Oleh: Asyari Usman*
Hebat. Harus diakui. Jokowi memang dahsyat. Tidak ada yang tak bisa dia lakukan. Golkar, partai yang dikatakan sangat kuat, solid, berisi orang-orang pintar, akhirnya bisa diambil alih.
Prosesnya enteng. Tanpa perlawanan sama sekali. Disuruh Rapim, terlaksana. Dalam beberapa jam saja terbentuk pengurus pro-Jokowi. Plt Ketua Umum Agus Gumiwang Kartasasmita (AGK), terlaksana.
Disuruh Munaslub 20 Agustus, sudah diiyakan. Tinggal menunggu ketuk palu penunjukan ketua umum definitif yang baru, yang akan menjadi boneka Jokowi. Hampir pasti Bahlil Lahadalia (BL), yang masih duduk sebagai menteri investasi merangkap kepala BKPM (Badan Koordinasi Penanaman Modal), akan diangkat sebagai ketua umum baru menggantikan Airlangga Hartarto.
Kok bisa Golkar dirampas begitu saja? Dengan mudah, murah meriah, dan tanpa ada gejolak. Apa yang terjadi di dalam Golkar?
Selama ini tidak ada kelihatan masalah. Namun, berbagai sumber menyebutkan di Pohon Beringin itu ada banyak elemen jokower kelas berat. Merekalah yang menjadi “receiver” (penerima) keinginan Jokowi.

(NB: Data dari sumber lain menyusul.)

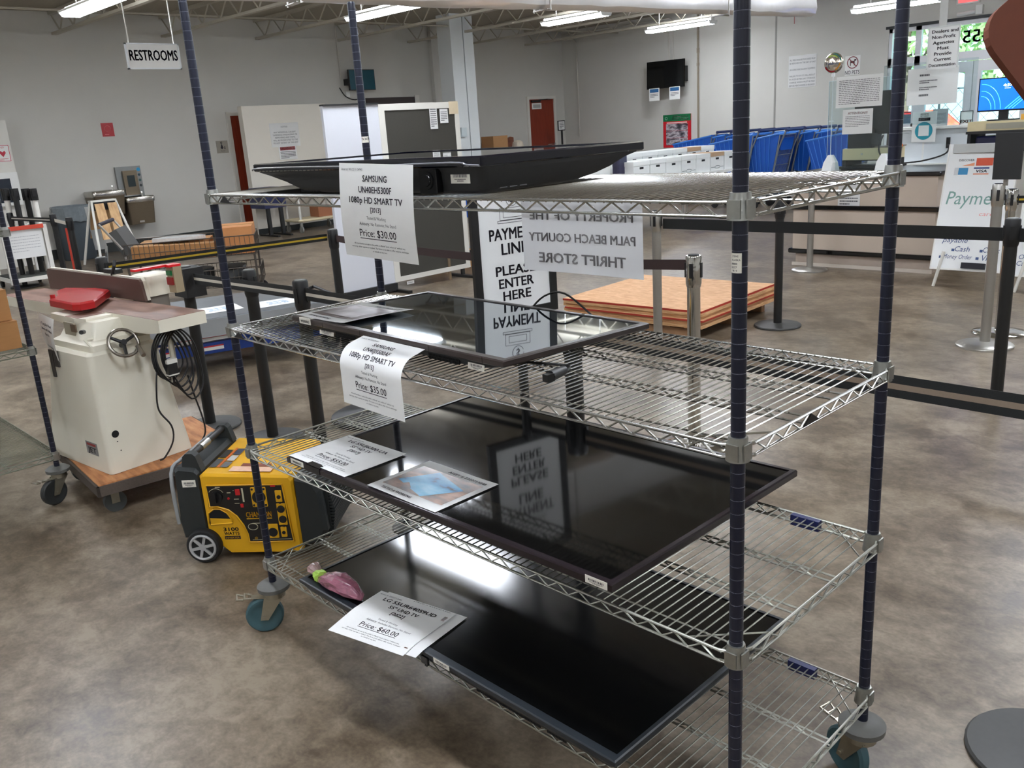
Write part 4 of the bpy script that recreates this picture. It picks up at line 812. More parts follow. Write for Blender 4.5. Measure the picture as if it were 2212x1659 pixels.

Sesungguhnya, para “receiver” Jokowi itu tidak semenonjol faksi-faksa lain yang tak sudi Jokowi masuk. Tetapi, serbuan Jokowi ke kubu Beringin sangat kuat dan tak bisa dilawan.

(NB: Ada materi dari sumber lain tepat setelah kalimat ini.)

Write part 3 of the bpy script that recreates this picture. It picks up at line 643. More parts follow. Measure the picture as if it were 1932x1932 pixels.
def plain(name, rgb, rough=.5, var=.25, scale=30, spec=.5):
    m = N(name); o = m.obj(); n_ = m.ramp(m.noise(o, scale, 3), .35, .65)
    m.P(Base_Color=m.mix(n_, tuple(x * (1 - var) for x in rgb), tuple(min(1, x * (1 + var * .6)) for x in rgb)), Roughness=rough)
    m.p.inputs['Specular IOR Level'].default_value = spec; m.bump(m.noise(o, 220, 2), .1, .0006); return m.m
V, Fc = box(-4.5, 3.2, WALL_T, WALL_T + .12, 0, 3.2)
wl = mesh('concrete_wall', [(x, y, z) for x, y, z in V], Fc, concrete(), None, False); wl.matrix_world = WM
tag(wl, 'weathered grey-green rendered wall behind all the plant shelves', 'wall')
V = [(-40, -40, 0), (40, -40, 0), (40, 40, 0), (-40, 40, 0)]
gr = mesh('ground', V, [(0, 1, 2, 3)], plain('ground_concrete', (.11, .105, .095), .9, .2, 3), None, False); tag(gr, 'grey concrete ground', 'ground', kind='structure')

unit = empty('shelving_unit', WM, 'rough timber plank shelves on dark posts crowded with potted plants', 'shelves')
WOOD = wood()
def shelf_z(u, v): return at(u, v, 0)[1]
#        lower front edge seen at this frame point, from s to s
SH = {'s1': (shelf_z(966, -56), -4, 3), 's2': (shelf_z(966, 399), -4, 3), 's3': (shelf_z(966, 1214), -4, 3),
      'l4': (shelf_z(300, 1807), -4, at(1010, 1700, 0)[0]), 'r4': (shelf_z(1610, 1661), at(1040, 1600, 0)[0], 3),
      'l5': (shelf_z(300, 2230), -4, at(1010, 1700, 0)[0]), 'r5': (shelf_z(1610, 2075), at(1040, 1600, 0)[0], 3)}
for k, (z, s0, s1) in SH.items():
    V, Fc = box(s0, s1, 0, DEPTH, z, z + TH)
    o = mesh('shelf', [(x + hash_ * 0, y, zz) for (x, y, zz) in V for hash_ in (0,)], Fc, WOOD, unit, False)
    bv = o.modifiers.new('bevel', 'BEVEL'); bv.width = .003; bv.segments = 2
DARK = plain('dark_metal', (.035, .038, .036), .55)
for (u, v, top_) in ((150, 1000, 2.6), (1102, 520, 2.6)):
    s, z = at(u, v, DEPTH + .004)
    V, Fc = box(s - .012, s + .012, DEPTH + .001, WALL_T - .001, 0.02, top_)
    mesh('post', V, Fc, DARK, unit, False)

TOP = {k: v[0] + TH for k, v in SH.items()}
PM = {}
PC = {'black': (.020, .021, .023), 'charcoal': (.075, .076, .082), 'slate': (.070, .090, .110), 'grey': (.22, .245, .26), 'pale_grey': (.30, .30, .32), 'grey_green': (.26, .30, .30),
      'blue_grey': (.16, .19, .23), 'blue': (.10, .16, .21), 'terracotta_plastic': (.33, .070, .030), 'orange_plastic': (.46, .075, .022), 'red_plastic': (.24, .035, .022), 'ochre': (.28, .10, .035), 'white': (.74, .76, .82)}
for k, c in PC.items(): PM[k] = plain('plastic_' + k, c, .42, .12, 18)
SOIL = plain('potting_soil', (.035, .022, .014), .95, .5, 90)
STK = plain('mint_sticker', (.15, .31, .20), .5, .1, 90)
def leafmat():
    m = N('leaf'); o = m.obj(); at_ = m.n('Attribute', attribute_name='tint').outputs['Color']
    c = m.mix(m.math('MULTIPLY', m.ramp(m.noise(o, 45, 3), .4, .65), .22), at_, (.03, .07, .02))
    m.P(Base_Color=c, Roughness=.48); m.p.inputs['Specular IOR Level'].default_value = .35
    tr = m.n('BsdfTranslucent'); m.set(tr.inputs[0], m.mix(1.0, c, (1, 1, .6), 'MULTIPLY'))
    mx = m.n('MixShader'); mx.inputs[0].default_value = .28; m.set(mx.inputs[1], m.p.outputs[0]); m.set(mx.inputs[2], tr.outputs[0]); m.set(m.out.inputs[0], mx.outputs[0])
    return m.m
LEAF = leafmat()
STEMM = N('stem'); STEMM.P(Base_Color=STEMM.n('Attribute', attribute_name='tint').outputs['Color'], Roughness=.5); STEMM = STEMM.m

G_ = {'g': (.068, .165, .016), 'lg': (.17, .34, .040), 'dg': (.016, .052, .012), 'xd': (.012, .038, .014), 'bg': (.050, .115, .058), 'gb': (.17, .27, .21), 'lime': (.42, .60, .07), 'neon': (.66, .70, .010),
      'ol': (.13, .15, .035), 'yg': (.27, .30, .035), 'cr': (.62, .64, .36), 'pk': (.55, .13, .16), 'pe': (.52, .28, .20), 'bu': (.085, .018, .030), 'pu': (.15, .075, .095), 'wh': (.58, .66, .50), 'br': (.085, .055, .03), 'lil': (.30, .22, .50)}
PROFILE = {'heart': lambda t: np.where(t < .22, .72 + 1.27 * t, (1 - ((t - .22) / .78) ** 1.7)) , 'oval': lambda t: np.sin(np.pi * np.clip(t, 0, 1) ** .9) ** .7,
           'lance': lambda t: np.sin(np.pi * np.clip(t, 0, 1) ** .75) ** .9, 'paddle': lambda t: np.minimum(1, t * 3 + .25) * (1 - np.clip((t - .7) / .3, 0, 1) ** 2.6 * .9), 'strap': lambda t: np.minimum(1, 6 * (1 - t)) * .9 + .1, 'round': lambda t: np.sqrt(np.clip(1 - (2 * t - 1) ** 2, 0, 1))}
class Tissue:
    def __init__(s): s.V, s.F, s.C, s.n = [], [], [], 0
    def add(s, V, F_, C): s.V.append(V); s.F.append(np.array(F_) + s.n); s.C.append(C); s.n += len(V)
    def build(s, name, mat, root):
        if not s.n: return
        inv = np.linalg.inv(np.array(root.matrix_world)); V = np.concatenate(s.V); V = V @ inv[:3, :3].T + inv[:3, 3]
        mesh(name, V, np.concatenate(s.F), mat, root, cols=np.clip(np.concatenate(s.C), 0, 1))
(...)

Apa benar tak bisa dilawan? Tidak juga. Yang tak punya masalah hukum tentunya tak bisa ditekan-tekan. Ini memang kelemahan banyak politisi senior. Mereka melakukan tindak pidana korupsi atau gratifikasi. Semua terekam oleh lembaga penegak hukum. Berbagai lembaga penegak hukum itu paham apa yang diinginkan Jokowi.
Yang melakukan pelanggaran tidak langsung ditindak. Disimpan untuk dijadikan amunisi. Untuk kasus Airlangga, sekaranglah saatnya.

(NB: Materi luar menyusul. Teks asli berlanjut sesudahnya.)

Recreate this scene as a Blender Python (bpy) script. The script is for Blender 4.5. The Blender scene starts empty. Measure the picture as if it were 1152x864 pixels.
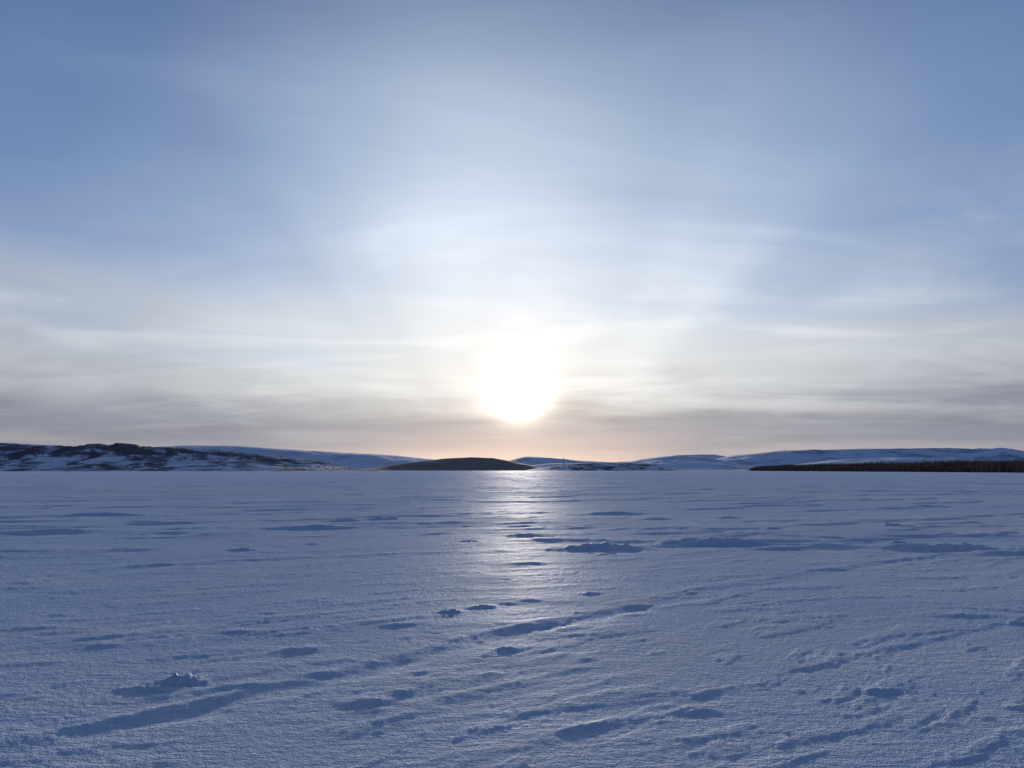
import bpy, math, random
import numpy as np
from mathutils import Vector
random.seed(3); rng=np.random.default_rng(5)
scene=bpy.context.scene
scene.view_settings.view_transform='Standard'
scene.view_settings.look='None'
scene.view_settings.exposure=0
scene.view_settings.gamma=1

CAM_H=1.5; F=870.0; PITCH=math.radians(6.33)
SUN_EL=math.radians(5.9); SUN_AZ=math.radians(0.5)
sundir=Vector((math.sin(SUN_AZ)*math.cos(SUN_EL),math.cos(SUN_AZ)*math.cos(SUN_EL),math.sin(SUN_EL)))

# ---------------- camera
cd=bpy.data.cameras.new('camera'); cam=bpy.data.objects.new('camera',cd)
scene.collection.objects.link(cam)
cd.sensor_width=36; cd.lens=36*F/1152; cd.clip_start=0.05; cd.clip_end=60000
cam.location=(0,0,CAM_H); cam.rotation_euler=(math.pi/2+PITCH,0,0)
scene.camera=cam

def s2l(c):
    r=[]
    for v in c:
        v/=255.0
        r.append(v/12.92 if v<=0.04045 else ((v+0.055)/1.055)**2.4)
    return tuple(r)+(1,)

# ---------------- node helpers
class NT:
    def __init__(s,t): s.t=t; s.n=t.nodes; s.l=t.links
    def new(s,k,**kw):
        n=s.n.new(k)
        for a,b in kw.items(): setattr(n,a,b)
        return n
    def put(s,sock,v):
        if isinstance(v,bpy.types.NodeSocket): s.l.new(v,sock)
        else: sock.default_value=v
    def m(s,op,a,b=None,c=None,clamp=False):
        n=s.new('ShaderNodeMath',operation=op); n.use_clamp=clamp
        s.put(n.inputs[0],a)
        if b is not None: s.put(n.inputs[1],b)
        if c is not None: s.put(n.inputs[2],c)
        return n.outputs[0]
    def vm(s,op,a,b=None,scale=None):
        n=s.new('ShaderNodeVectorMath',operation=op)
        s.put(n.inputs[0],a)
        if b is not None: s.put(n.inputs[1],b)
        if scale is not None: s.put(n.inputs['Scale'],scale)
        return n.outputs['Value'] if op=='DOT_PRODUCT' else n.outputs['Vector']
    def mix(s,f,a,b,bt='MIX'):
        n=s.new('ShaderNodeMix',data_type='RGBA',blend_type=bt)
        s.put(n.inputs['Factor'],f); s.put(n.inputs[6],a); s.put(n.inputs[7],b)
        return n.outputs[2]
    def ramp(s,f,pts,interp='LINEAR'):
        n=s.new('ShaderNodeValToRGB'); r=n.color_ramp; r.interpolation=interp
        while len(r.elements)>1: r.elements.remove(r.elements[-1])
        r.elements[0].position=pts[0][0]; r.elements[0].color=pts[0][1]
        for p,c in pts[1:]:
            e=r.elements.new(p); e.color=c
        s.put(n.inputs[0],f); return n.outputs[0]
    def noise(s,v,scale,detail=4,rough=0.5,dist=0.0,dim='3D'):
        n=s.new('ShaderNodeTexNoise'); n.noise_dimensions=dim
        s.put(n.inputs['Vector'],v); n.inputs['Scale'].default_value=scale
        n.inputs['Detail'].default_value=detail; n.inputs['Roughness'].default_value=rough
        n.inputs['Distortion'].default_value=dist
        return n.outputs[0]
    def comb(s,x,y,z):
        n=s.new('ShaderNodeCombineXYZ'); s.put(n.inputs[0],x); s.put(n.inputs[1],y); s.put(n.inputs[2],z)
        return n.outputs[0]
    def maprange(s,v,a,b,c=0.0,d=1.0,it='SMOOTHSTEP'):
        n=s.new('ShaderNodeMapRange',interpolation_type=it)
        s.put(n.inputs[0],v); 
        for i,x in zip((1,2,3,4),(a,b,c,d)): n.inputs[i].default_value=x
        return n.outputs[0]

# ---------------- world / sky
w=bpy.data.worlds.new('World'); scene.world=w; w.use_nodes=True
w.node_tree.nodes.clear(); T=NT(w.node_tree)
tc=T.new('ShaderNodeTexCoord'); D=tc.outputs['Generated']
sep=T.new('ShaderNodeSeparateXYZ'); T.put(sep.inputs[0],D)
X,Y,Z=sep.outputs
sky=T.new('ShaderNodeTexSky',sky_type='NISHITA'); sky.sun_disc=False
sky.sun_elevation=SUN_EL; sky.sun_rotation=SUN_AZ; sky.altitude=100; sky.dust_density=1.0; sky.air_density=1.0
# projected cloud-deck coordinates (a flat layer high above the lake)
zz=T.m('ADD',T.m('MAXIMUM',Z,0.0),0.10)
px=T.m('DIVIDE',X,zz); py=T.m('DIVIDE',Y,zz)
pc=lambda a,b,o:T.comb(T.m('MULTIPLY_ADD',px,a,o),T.m('MULTIPLY_ADD',py,b,o*1.7),0.0)
n_big=T.noise(pc(0.42,0.50,3.7),1.0,3,0.5,0.3,'2D')
n_fine=T.noise(pc(0.70,1.25,14.6),1.0,6,0.53,0.45,'2D')
n_ray=T.noise(pc(1.3,0.12,17.9),1.0,2,0.5,0.3,'2D')
n_bank=T.noise(T.comb(T.m('MULTIPLY',X,2.6),T.m('MULTIPLY',Z,22.0),T.m('MULTIPLY',Y,2.6)),1.0,5,0.52,0.5)
c=lambda v:T.m('SUBTRACT',v,0.5)
lowmask=T.maprange(Z,0.0,0.16,0.10,1.0)
zw=T.m('ADD',Z,T.m('MULTIPLY',T.m('MULTIPLY',c(n_big),0.20),lowmask))
zw=T.m('ADD',zw,T.m('MULTIPLY',c(n_bank),0.075))
ramp=[(0.0,(196,180,178)),(0.016,(166,161,168)),(0.034,(137,141,157)),(0.062,(136,141,157)),(0.09,(158,163,175)),(0.125,(173,178,189)),(0.165,(170,179,194)),
 (0.21,(154,170,197)),(0.28,(129,152,191)),(0.365,(108,137,181)),(0.457,(97,125,171)),(0.54,(85,112,158)),(0.75,(50,79,134)),(1.0,(36,63,118))]
base=T.ramp(zw,[(p,s2l(k)) for p,k in ramp])
th=T.m('MULTIPLY',T.m('ARCCOSINE',T.vm('DOT_PRODUCT',D,tuple(sundir))),180/math.pi)
# thin cirrostratus sheets, washed out by glare close to the sun
glare=T.maprange(th,4.0,24.0,0.35,1.0)
cm=T.maprange(T.m('ADD',T.m('MULTIPLY',n_fine,0.7),T.m('MULTIPLY',n_ray,0.3)),0.45,0.65)
cm=T.m('MULTIPLY',cm,T.maprange(Z,0.03,0.10,0.2,1.0))
cm=T.m('MULTIPLY',cm,T.maprange(Z,0.16,0.40,0.85,0.12))
ccol=T.ramp(Z,[(0.0,s2l((150,150,162))),(0.08,s2l((180,182,191))),(0.16,s2l((191,197,208))),(0.3,s2l((161,180,208))),(0.5,s2l((140,163,197)))])
base=T.mix(cm,base,ccol)
# thicker, greyer streaks low down
n_dk=T.noise(pc(0.5,0.95,21.3),1.0,5,0.52,0.5,'2D')
dk=T.maprange(n_dk,0.48,0.70,0.0,1.0)
dk=T.m('MULTIPLY',dk,T.m('MULTIPLY',T.maprange(Z,0.02,0.06),T.maprange(Z,0.08,0.22,1.0,0.0)))
# darker, bluer sky away from the sun
away=T.maprange(th,38.0,110.0,1.0,0.54)
base=T.vm('SCALE',base,scale=away)
base=T.vm('SCALE',base,scale=T.m('SUBTRACT',1.0,T.m('MULTIPLY',dk,0.14)))
ry=c(n_ray)
# forward-scatter aureole through the veil
g=T.ramp(T.m('DIVIDE',th,40.0),[(0.0,(.38,.36,.31,1)),(0.07,(.39,.37,.315,1)),(0.15,(.40,.38,.325,1)),(0.23,(.385,.375,.32,1)),
  (0.38,(.315,.315,.275,1)),(0.53,(.20,.205,.18,1)),(0.68,(.10,.105,.092,1)),(0.85,(.025,.027,.024,1)),(1.0,(0,0,0,1))],'LINEAR')
# band of thicker cirrus lying along the line of sight towards the sun
q_=T.m('DIVIDE',T.m('ADD',px,0.17),0.36)
band=T.m('MULTIPLY',T.m('EXPONENT',T.m('MULTIPLY',T.m('MULTIPLY',q_,q_),-1.0)),T.maprange(Z,0.16,0.36,0.0,0.38))
gm=T.m('ADD',0.97,T.m('ADD',T.m('MULTIPLY',T.m('MULTIPLY',ry,1.0),T.maprange(Z,0.1,0.25)),T.m('MULTIPLY',T.m('MULTIPLY',c(n_fine),0.9),glare)))
gm=T.m('ADD',gm,band)
gm=T.m('MULTIPLY',gm,T.maprange(zw,0.03,0.11,0.26,1.0))
gm=T.m('MULTIPLY',gm,T.m('SUBTRACT',1.0,T.m('MULTIPLY',dk,0.18)))
g=T.vm('SCALE',g,scale=gm)
core=T.m('MULTIPLY',T.m('EXPONENT',T.m('MULTIPLY',T.m('POWER',T.m('DIVIDE',th,1.1),1.5),-1.0)),10.0)
corec=T.vm('SCALE',(1.0,0.9,0.72),scale=core)
halo=T.m('MULTIPLY',T.m('EXPONENT',T.m('MULTIPLY',th,-0.36)),0.60)
haloc=T.vm('SCALE',(1.0,0.87,0.64),scale=halo)
# warm light in the clear gap just above the horizon under the sun
t10=T.m('DIVIDE',th,13.0)
warm=T.m('MULTIPLY',T.m('EXPONENT',T.m('MULTIPLY',T.m('MAXIMUM',Z,0.0),-34.0)),T.m('EXPONENT',T.m('MULTIPLY',T.m('MULTIPLY',t10,t10),-1.0)))
warmc=T.vm('SCALE',(0.44,0.25,0.12),scale=warm)
veil=T.vm('ADD',T.vm('ADD',T.vm('ADD',base,g),warmc),T.vm('ADD',corec,haloc))
veil10=T.vm('SCALE',veil,scale=10.0)
opac=T.maprange(Z,0.1,0.8,0.98,0.88)
col=T.mix(opac,sky.outputs[0],veil10)
bg=T.new('ShaderNodeBackground'); T.put(bg.inputs[0],col); bg.inputs[1].default_value=0.1
out=T.new('ShaderNodeOutputWorld'); T.l.new(bg.outputs[0],out.inputs[0])

# ---------------- sun
ld=bpy.data.lights.new('sun','SUN'); ld.energy=2.8; ld.angle=math.radians(3.0); ld.color=(1.0,0.88,0.74)
lo=bpy.data.objects.new('sun',ld); scene.collection.objects.link(lo)
lo.rotation_euler=sundir.to_track_quat('Z','Y').to_euler(); lo.location=(0,20,30)

# ---------------- numpy noise
def perlin(x,y,seed=0):
    r=np.random.default_rng(seed); N=256
    ang=r.random((N,N))*2*np.pi; gx=np.cos(ang); gy=np.sin(ang)
    xi=np.floor(x).astype(np.int64); yi=np.floor(y).astype(np.int64)
    xf=x-xi; yf=y-yi
    u=xf**3*(xf*(xf*6-15)+10); v=yf**3*(yf*(yf*6-15)+10)
    def d(ix,iy,dx,dy):
        a=ix%N; b=iy%N
        return gx[a,b]*dx+gy[a,b]*dy
    n00=d(xi,yi,xf,yf); n10=d(xi+1,yi,xf-1,yf); n01=d(xi,yi+1,xf,yf-1); n11=d(xi+1,yi+1,xf-1,yf-1)
    a=n00+u*(n10-n00); b=n01+u*(n11-n01)
    return (a+v*(b-a))*1.5
def fbm(x,y,o=4,seed=0,g=0.5):
    s=0;a=1;t=0
    for i in range(o):
        s=s+a*perlin(x*2**i+17*i,y*2**i-9*i,seed+i); t+=a; a*=g
    return s/t
def sstep(a,b,x):
    t=np.clip((x-a)/(b-a),0,1); return t*t*(3-2*t)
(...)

Cara ini memang culas. Tapi begitulah praktiknya. Jokowi berbeda dengan presiden-presiden terdahulu. Dia mengeksploitasi kasus hukum mangsa-mangsanya untuk kepentingan pribadi.
Ini sangat tidak etis. Tapi kita tak mungkin bicara etika dengan Jokowi. Dia itu mantan pedagang meubel. Dia menggunakan aksioma “mencari keuntungan sebesar-besarnya dengan modal yang sekecil-kecilnya.
Sekali lagi, yang dialami Golkar saat ini adalah bahwa partai yang dikatakan paling matang itu dirampas dengan mudah dan murah-meriah. Tanpa gejolak.
Kok tidak melawan? Barangkali Golkar ingin memberikan contoh berpolitik santun dan adem.